Answer with a single number: the count of lines that include the string "script".

* start Dataset rows *

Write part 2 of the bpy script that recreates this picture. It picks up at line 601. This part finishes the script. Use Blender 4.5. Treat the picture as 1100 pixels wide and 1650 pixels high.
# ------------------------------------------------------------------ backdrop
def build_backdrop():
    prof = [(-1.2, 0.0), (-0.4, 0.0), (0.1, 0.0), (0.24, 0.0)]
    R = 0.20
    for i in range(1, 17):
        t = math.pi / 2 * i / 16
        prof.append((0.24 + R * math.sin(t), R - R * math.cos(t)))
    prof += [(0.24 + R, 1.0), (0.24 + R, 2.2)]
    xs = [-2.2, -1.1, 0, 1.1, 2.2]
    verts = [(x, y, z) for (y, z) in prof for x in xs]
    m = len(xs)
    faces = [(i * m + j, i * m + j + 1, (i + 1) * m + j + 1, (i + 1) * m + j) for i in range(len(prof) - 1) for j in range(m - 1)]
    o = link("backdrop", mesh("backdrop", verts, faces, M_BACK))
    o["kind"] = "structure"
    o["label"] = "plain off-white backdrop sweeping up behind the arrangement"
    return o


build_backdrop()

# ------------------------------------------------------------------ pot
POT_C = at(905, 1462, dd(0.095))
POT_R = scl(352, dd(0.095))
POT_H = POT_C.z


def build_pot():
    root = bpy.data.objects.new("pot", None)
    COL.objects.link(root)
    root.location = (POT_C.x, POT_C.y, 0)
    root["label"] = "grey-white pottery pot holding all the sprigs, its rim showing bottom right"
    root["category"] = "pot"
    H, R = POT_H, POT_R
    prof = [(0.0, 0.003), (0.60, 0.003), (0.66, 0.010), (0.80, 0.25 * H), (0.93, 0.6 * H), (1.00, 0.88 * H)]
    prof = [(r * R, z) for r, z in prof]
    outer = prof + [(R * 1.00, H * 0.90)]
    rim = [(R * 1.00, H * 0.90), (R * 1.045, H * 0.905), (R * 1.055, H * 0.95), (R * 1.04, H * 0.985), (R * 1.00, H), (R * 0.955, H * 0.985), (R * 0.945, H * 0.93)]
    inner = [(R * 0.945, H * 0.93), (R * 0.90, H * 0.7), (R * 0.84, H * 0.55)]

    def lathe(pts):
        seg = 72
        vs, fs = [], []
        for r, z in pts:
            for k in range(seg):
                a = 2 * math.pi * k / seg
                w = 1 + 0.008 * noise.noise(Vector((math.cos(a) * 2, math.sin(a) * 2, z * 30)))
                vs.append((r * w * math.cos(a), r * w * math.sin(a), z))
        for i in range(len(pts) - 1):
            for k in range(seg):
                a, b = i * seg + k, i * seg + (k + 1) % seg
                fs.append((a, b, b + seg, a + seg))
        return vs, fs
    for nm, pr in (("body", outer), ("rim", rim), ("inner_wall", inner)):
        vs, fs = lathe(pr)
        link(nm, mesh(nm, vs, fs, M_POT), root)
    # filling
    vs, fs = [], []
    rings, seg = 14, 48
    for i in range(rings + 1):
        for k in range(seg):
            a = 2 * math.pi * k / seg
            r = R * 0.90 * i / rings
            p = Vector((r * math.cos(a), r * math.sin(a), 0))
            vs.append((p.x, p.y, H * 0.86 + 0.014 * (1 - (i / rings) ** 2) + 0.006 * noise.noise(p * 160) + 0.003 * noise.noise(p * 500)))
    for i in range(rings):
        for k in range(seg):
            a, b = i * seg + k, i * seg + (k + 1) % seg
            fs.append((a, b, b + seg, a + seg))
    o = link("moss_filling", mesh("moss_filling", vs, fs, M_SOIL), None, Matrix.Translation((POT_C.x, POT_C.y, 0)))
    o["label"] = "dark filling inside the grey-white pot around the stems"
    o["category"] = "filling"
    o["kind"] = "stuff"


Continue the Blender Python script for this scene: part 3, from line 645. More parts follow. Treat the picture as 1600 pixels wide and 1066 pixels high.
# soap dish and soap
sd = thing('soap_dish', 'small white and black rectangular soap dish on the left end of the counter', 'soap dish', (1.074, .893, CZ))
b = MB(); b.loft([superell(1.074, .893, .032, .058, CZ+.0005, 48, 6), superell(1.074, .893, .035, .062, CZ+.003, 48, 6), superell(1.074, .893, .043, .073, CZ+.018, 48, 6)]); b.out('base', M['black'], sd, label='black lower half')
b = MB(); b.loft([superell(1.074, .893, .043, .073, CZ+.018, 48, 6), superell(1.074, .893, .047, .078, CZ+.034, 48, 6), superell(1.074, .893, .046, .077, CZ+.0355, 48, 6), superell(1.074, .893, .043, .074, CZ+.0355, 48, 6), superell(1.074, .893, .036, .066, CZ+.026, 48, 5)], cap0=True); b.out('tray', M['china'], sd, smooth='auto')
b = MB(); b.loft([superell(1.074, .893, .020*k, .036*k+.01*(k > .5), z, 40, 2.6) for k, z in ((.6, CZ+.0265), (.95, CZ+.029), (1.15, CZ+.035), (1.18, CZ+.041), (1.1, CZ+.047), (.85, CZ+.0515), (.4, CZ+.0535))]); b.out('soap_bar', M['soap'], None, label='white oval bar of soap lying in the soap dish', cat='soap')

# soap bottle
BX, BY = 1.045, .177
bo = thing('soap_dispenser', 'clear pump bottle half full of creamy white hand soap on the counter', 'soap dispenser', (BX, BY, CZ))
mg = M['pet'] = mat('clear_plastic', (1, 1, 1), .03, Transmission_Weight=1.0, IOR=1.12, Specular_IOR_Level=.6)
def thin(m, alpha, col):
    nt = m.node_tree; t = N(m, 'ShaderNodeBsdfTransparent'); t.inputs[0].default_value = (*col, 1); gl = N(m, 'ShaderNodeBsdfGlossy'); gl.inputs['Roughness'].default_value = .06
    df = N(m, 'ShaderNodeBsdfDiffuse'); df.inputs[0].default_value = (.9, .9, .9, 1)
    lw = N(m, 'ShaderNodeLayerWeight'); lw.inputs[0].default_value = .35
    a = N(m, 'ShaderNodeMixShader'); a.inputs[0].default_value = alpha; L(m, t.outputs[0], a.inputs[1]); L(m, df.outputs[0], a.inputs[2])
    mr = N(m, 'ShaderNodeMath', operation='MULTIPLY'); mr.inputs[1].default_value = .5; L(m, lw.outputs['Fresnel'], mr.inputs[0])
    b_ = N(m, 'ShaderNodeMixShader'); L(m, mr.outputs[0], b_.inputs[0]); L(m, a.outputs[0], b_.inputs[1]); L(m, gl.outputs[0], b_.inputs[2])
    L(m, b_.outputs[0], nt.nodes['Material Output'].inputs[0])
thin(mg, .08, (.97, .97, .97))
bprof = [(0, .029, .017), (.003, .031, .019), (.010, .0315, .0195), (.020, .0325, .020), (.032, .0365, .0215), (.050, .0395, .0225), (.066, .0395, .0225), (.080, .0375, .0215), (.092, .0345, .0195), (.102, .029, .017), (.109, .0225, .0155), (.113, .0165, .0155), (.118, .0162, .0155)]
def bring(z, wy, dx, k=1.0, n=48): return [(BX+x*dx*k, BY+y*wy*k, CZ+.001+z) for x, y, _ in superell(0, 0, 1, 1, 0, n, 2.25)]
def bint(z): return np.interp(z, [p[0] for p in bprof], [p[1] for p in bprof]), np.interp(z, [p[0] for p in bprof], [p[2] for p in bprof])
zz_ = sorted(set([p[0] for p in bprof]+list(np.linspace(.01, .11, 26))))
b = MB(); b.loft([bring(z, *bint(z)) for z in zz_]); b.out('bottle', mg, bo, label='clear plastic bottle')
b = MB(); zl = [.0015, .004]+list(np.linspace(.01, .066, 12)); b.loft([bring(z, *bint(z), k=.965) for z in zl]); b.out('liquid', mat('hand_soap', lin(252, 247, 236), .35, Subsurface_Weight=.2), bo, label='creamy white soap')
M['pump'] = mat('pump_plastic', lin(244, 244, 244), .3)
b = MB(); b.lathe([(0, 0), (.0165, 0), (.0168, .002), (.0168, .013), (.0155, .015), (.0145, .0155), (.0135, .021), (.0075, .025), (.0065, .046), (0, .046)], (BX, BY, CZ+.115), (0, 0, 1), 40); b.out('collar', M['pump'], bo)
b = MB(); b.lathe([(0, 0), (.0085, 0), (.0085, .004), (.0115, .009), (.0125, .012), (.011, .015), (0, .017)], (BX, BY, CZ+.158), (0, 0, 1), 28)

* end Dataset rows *

• Correct response
2